Diese Jahrtausendgeschichte der exponierten Symbiose von Fluchttier
Pferd und Beutetier Mensch hatte ihren Abgesang zwischen den Napoleonischen
Kriegen und dem Ersten Weltkrieg, fand in der Motorisierung der
Landwirtschaft nach dem Zweiten Weltkrieg ihre vorläufige Schlußszene.
(Vorläufig deshalb, weil das Thema Pferdekraft eventuell
eine neue Konjunktur erleben könnte.)
Fordson
Model F aus der Vorkriegszeit
Eines der Hauptereignisse dieser jüngeren Entwicklung ist
der Fordson Model F. Ein kompakter Traktor, der ab 1917 in Irland gebaut wurde.

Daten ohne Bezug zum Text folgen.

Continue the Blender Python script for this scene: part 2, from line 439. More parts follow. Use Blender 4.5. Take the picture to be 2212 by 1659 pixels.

Er macht gegenüber den riesigen Dampf- und Diesel-Geräten früherer Abschnitte die
handliche Dimension anschaulich, mit der dann zum Beispiel ab 1947 etwa die ersten Steyr-Traktoren
produziert wurden. Siehe dazu: [link]
Aber ich greife vor. Es ist rund 200 Jahre her, da
präsentierte der Forstbeamte Karl von Drais seine Laufmaschine der
Öffentlichkeit von Mannheim. Ulrich Raulff ist mit Historiker Hans-Erhard Lessing einig,
daß diese Erfindung unter dem massiven Eindruck eines außergewöhnlich weitreichenden
Pferdesterbens entstanden sei. (Drais soll seinen Apparat selbst "Fahrmaschine
ohne Pferd" genannt haben.)
Das erwähnte Pferdesterben folgte einer
Futtermittelknappheit quer durch das westliche Europa, da es enorme Mißernten gegeben
hatte, denen auch unzählige hungernde Menschen zum Opfer fielen. Pferd und Mensch waren
also in direkte Nahrungskonkurrenz geraten.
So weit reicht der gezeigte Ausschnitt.